═════ Information shown

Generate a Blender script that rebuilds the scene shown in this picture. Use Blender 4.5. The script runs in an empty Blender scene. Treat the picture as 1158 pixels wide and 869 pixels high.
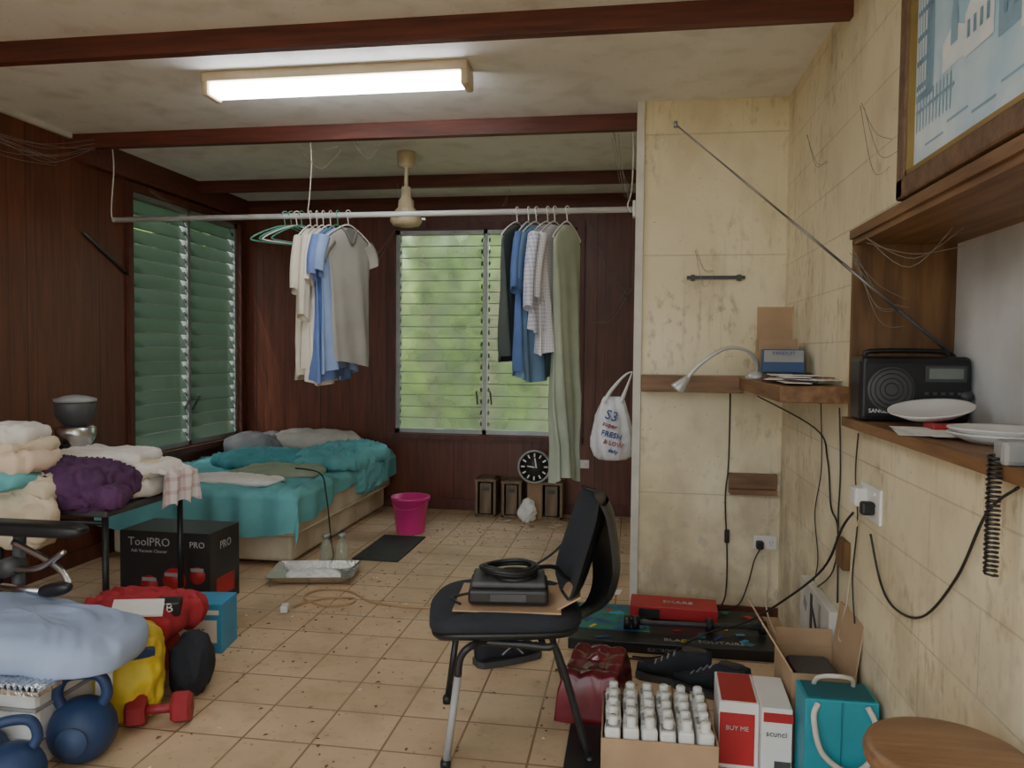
import bpy, math, random, bmesh
from mathutils import Vector, Matrix, noise, Euler
random.seed(7)
R=math.radians
# ------------------------------------------------------------------ materials
def mat(name,col,rough=.6,metal=0.0,var=.12,scale=6,bump=0.0,col2=None,alpha=None,emit=0,spec=None,stretch=(1,1,1),bscale=None):
    m=bpy.data.materials.new(name); m.use_nodes=True
    nt=m.node_tree; N=nt.nodes; L=nt.links; b=N['Principled BSDF']
    tc=N.new('ShaderNodeTexCoord'); mp=N.new('ShaderNodeMapping'); mp.inputs['Scale'].default_value=stretch
    L.new(tc.outputs['Object'],mp.inputs[0])
    nz=N.new('ShaderNodeTexNoise'); nz.inputs['Scale'].default_value=scale; nz.inputs['Detail'].default_value=6
    L.new(mp.outputs[0],nz.inputs['Vector'])
    rp=N.new('ShaderNodeValToRGB'); rp.color_ramp.elements[0].position=.32; rp.color_ramp.elements[1].position=.68
    if col2 is None: col2=tuple(c*(1-var*2) for c in col)
    rp.color_ramp.elements[0].color=(*col2,1); rp.color_ramp.elements[1].color=(*col,1)
    L.new(nz.outputs['Fac'],rp.inputs[0]); L.new(rp.outputs[0],b.inputs['Base Color'])
    b.inputs['Roughness'].default_value=rough; b.inputs['Metallic'].default_value=metal
    if spec is not None: b.inputs['Specular IOR Level'].default_value=spec
    if bump:
        n2=N.new('ShaderNodeTexNoise'); n2.inputs['Scale'].default_value=bscale or scale*4; n2.inputs['Detail'].default_value=4
        L.new(mp.outputs[0],n2.inputs['Vector'])
        bp=N.new('ShaderNodeBump'); bp.inputs['Strength'].default_value=bump; bp.inputs['Distance'].default_value=.01
        L.new(n2.outputs['Fac'],bp.inputs['Height']); L.new(bp.outputs[0],b.inputs['Normal'])
    if alpha is not None: b.inputs['Alpha'].default_value=alpha
    if emit:
        b.inputs['Emission Color'].default_value=(*col,1); b.inputs['Emission Strength'].default_value=emit
    m.diffuse_color=(*col,1)
    return m
def mth(N,L,op,a,b=None,clamp=False):
    n=N.new('ShaderNodeMath'); n.operation=op; n.use_clamp=clamp
    for i,x in enumerate((a,b)):
        if x is None: continue
        if isinstance(x,(int,float)): n.inputs[i].default_value=x
        else: L.new(x,n.inputs[i])
    return n.outputs[0]
def mixc(N,L,f,a,b):
    n=N.new('ShaderNodeMix'); n.data_type='RGBA'
    if isinstance(f,(int,float)): n.inputs[0].default_value=f
    else: L.new(f,n.inputs[0])
    for i,x in ((6,a),(7,b)):
        if isinstance(x,tuple): n.inputs[i].default_value=(*x,1)
        else: L.new(x,n.inputs[i])
    return n.outputs[2]
def noise_n(N,L,vec,scale,detail=6,stretch=None):
    if stretch:
        mp=N.new('ShaderNodeMapping'); mp.inputs['Scale'].default_value=stretch; L.new(vec,mp.inputs[0]); vec=mp.outputs[0]
    n=N.new('ShaderNodeTexNoise'); n.inputs['Scale'].default_value=scale; n.inputs['Detail'].default_value=detail
    L.new(vec,n.inputs['Vector']); return n.outputs['Fac']
def ramp(N,L,f,a,b):
    n=N.new('ShaderNodeMapRange'); n.inputs[1].default_value=a; n.inputs[2].default_value=b; L.new(f,n.inputs[0]); return n.outputs[0]
def base(name):
    m=bpy.data.materials.new(name); m.use_nodes=True; nt=m.node_tree
    tc=nt.nodes.new('ShaderNodeTexCoord'); return m,nt.nodes,nt.links,nt.nodes['Principled BSDF'],tc.outputs['Object']
def panel_mat(name,axis):
    m,N,L,b,o=base(name)
    sp=N.new('ShaderNodeSeparateXYZ'); L.new(o,sp.inputs[0]); s=sp.outputs[axis]
    fr=mth(N,L,'FRACT',mth(N,L,'DIVIDE',mth(N,L,'ADD',s,50.03),.2))
    gr=mth(N,L,'LESS_THAN',fr,.025)
    fr2=mth(N,L,'FRACT',mth(N,L,'DIVIDE',mth(N,L,'ADD',s,50.1),.6)); gr2=mth(N,L,'LESS_THAN',fr2,.01)
    g=mth(N,L,'MAXIMUM',mth(N,L,'MULTIPLY',gr,.6),gr2)
    pid=mth(N,L,'FLOOR',mth(N,L,'DIVIDE',mth(N,L,'ADD',s,50.03),.2))
    wn=N.new('ShaderNodeTexWhiteNoise'); wn.noise_dimensions='1D'; L.new(pid,wn.inputs['W'])
    grain=noise_n(N,L,o,6,8,(6,6,.5))
    c=mixc(N,L,ramp(N,L,grain,.3,.7),(.09,.022,.011),(.18,.050,.023))
    c=mixc(N,L,mth(N,L,'MULTIPLY',wn.outputs[0],.4),c,(.11,.026,.013))
    c=mixc(N,L,g,c,(.02,.007,.005)); L.new(c,b.inputs['Base Color'])
    b.inputs['Roughness'].default_value=.42
    bp=N.new('ShaderNodeBump'); bp.inputs['Strength'].default_value=.4; bp.inputs['Distance'].default_value=.01; bp.invert=True
    L.new(g,bp.inputs['Height']); L.new(bp.outputs[0],b.inputs['Normal'])
    return m
def floor_mat():
    m,N,L,b,o=base('floor_tiles')
    br=N.new('ShaderNodeTexBrick'); br.offset=0; br.squash=1
    mp=N.new('ShaderNodeMapping'); mp.inputs['Location'].default_value=(.07,.05,0); L.new(o,mp.inputs[0]); L.new(mp.outputs[0],br.inputs[0])
    for k,v in (('Scale',1),('Mortar Size',.0045),('Mortar Smooth',.2),('Brick Width',.25),('Row Height',.25),('Bias',0)): br.inputs[k].default_value=v
    br.inputs['Color1'].default_value=(.66,.48,.31,1); br.inputs['Color2'].default_value=(.58,.415,.26,1); br.inputs['Mortar'].default_value=(.26,.165,.095,1)
    d=noise_n(N,L,o,2.3,8); c=mixc(N,L,ramp(N,L,d,.46,.85),br.outputs[0],(.38,.26,.15))
    d1=noise_n(N,L,o,9,8); c=mixc(N,L,mth(N,L,'MULTIPLY',ramp(N,L,d1,.52,.78),.45),c,(.28,.19,.11))
    d2=noise_n(N,L,o,40,6); c=mixc(N,L,mth(N,L,'MULTIPLY',ramp(N,L,d2,.63,.74),.7),c,(.13,.085,.05))
    L.new(c,b.inputs['Base Color'])
    L.new(ramp(N,L,noise_n(N,L,o,5,4),-.2,1.0),b.inputs['Roughness'])
    bp=N.new('ShaderNodeBump'); bp.inputs['Strength'].default_value=.35; bp.inputs['Distance'].default_value=.004; bp.invert=True
    L.new(br.outputs['Fac'],bp.inputs['Height']); L.new(bp.outputs[0],b.inputs['Normal'])
    return m
def cream_mat(name,block):
    m,N,L,b,o=base(name)
    sp=N.new('ShaderNodeSeparateXYZ'); L.new(o,sp.inputs[0])
    cb=N.new('ShaderNodeCombineXYZ'); L.new(sp.outputs[1 if block else 0],cb.inputs[0]); L.new(sp.outputs[2],cb.inputs[1])
    br=N.new('ShaderNodeTexBrick'); br.offset=.5 if block else 0; L.new(cb.outputs[0],br.inputs[0])
    bw,rh=(.6,.2) if block else (3.0,.62)
    for k,v in (('Scale',1),('Mortar Size',.003),('Mortar Smooth',.4),('Brick Width',bw),('Row Height',rh)): br.inputs[k].default_value=v
    big=noise_n(N,L,o,1.6,6); c=mixc(N,L,ramp(N,L,big,.35,.72),(.86,.775,.56),(.74,.645,.42))
    st=noise_n(N,L,o,3.2,9,(1.3,1.3,.7)); c=mixc(N,L,mth(N,L,'MULTIPLY',ramp(N,L,st,.50,.80),.6),c,(.46,.37,.22))
    sp2=noise_n(N,L,o,75,3); c=mixc(N,L,mth(N,L,'MULTIPLY',ramp(N,L,sp2,.69,.75),.65),c,(.16,.12,.08))
    mask=ramp(N,L,noise_n(N,L,o,1.9,3),.40,.66)
    sc=noise_n(N,L,o,26,12,(1,1,.6)); c=mixc(N,L,mth(N,L,'MULTIPLY',mth(N,L,'MULTIPLY',ramp(N,L,sc,.54,.76),mask),.8),c,(.27,.20,.12))
    drip=noise_n(N,L,o,9,6,(4,4,.18)); c=mixc(N,L,mth(N,L,'MULTIPLY',mth(N,L,'MULTIPLY',ramp(N,L,drip,.56,.76),mask),.45),c,(.30,.23,.14))
    lowz=ramp(N,L,sp.outputs[2],1.2,0)
    low=mth(N,L,'MULTIPLY',mth(N,L,'MULTIPLY',lowz,ramp(N,L,noise_n(N,L,o,5,9),.36,.66)),.8)
    c=mixc(N,L,low,c,(.33,.26,.16))
    peel=mth(N,L,'MULTIPLY',ramp(N,L,noise_n(N,L,o,14,10),.62,.65),mth(N,L,'MULTIPLY',lowz,.6)); c=mixc(N,L,peel,c,(.45,.42,.36))
    c=mixc(N,L,mth(N,L,'MULTIPLY',br.outputs['Fac'],.30 if block else .45),c,(.36,.29,.18)); L.new(c,b.inputs['Base Color'])
    b.inputs['Roughness'].default_value=.6
    bp=N.new('ShaderNodeBump'); bp.inputs['Strength'].default_value=.5; bp.inputs['Distance'].default_value=.006; bp.invert=True
    h=mth(N,L,'ADD',br.outputs['Fac'],mth(N,L,'MULTIPLY',noise_n(N,L,o,35,5),.45))
    L.new(h,bp.inputs['Height']); L.new(bp.outputs[0],b.inputs['Normal'])
    return m
def wood_mat(name,c1,c2,st=(1,12,12),rough=.5):
    return mat(name,c1,rough,col2=c2,scale=3,stretch=st,bump=.15)
def ceil_mat():
    m,N,L,b,o=base('ceiling_paint')
    c=mixc(N,L,ramp(N,L,noise_n(N,L,o,1.3,7),.30,.80),(.86,.87,.88),(.70,.69,.67))
    c=mixc(N,L,mth(N,L,'MULTIPLY',ramp(N,L,noise_n(N,L,o,6,12),.50,.82),.5),c,(.42,.38,.32))
    c=mixc(N,L,mth(N,L,'MULTIPLY',ramp(N,L,noise_n(N,L,o,55,4),.66,.75),.5),c,(.2,.18,.15)); L.new(c,b.inputs['Base Color'])
    b.inputs['Roughness'].default_value=.7; return m
def plaid_mat(name,c1,c2,s):
    m,N,L,b,o=base(name); sp=N.new('ShaderNodeSeparateXYZ'); L.new(o,sp.inputs[0])
    a=mth(N,L,'LESS_THAN',mth(N,L,'FRACT',mth(N,L,'MULTIPLY',mth(N,L,'ADD',sp.outputs[0],mth(N,L,'ADD',sp.outputs[1],40)),s)),.3)
    d=mth(N,L,'LESS_THAN',mth(N,L,'FRACT',mth(N,L,'MULTIPLY',mth(N,L,'ADD',sp.outputs[2],40),s)),.3)
    c=mixc(N,L,mth(N,L,'MULTIPLY',mth(N,L,'ADD',a,d),.5),c1,c2); L.new(c,b.inputs['Base Color']); b.inputs['Roughness'].default_value=.85; return m
def louvre_mat(name,tint,dust,rough,amt,tl_mix=.45,ior=1.2):
    m=bpy.data.materials.new(name); m.use_nodes=True; N=m.node_tree.nodes; L=m.node_tree.links
    b=N['Principled BSDF']; out=N['Material Output']
    b.inputs['Base Color'].default_value=(*dust,1); b.inputs['Roughness'].default_value=.2
    rf=N.new('ShaderNodeBsdfRefraction'); rf.inputs['Color'].default_value=(*tint,1); rf.inputs['Roughness'].default_value=rough; rf.inputs['IOR'].default_value=ior
    tl=N.new('ShaderNodeBsdfTranslucent'); tl.inputs[0].default_value=(*[c*.95 for c in tint],1)
    m1=N.new('ShaderNodeMixShader'); m1.inputs[0].default_value=tl_mix; L.new(b.outputs[0],m1.inputs[1]); L.new(tl.outputs[0],m1.inputs[2])
    tc=N.new('ShaderNodeTexCoord'); f=ramp(N,L,noise_n(N,L,tc.outputs['Object'],4,6),.2,.8)
    f2=mth(N,L,'ADD',mth(N,L,'MULTIPLY',f,.3),amt-.15,True)
    m2=N.new('ShaderNodeMixShader'); L.new(f2,m2.inputs[0]); L.new(rf.outputs[0],m2.inputs[1]); L.new(m1.outputs[0],m2.inputs[2])
    L.new(m2.outputs[0],out.inputs[0]); return m
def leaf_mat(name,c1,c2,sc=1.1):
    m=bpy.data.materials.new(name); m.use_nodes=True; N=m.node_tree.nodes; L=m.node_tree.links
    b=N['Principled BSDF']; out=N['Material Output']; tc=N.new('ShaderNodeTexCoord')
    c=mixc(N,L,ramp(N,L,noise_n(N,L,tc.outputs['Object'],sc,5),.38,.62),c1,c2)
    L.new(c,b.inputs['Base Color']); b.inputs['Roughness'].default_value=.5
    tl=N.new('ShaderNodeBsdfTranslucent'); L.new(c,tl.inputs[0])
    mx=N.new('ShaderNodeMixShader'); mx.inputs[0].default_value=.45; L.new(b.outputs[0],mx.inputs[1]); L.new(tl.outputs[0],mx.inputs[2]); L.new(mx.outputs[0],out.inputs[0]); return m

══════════

> _What you will do_:
Say how many lines of the data include the word "Principled". Nothing other than the number should be given.

> _Full response_:
4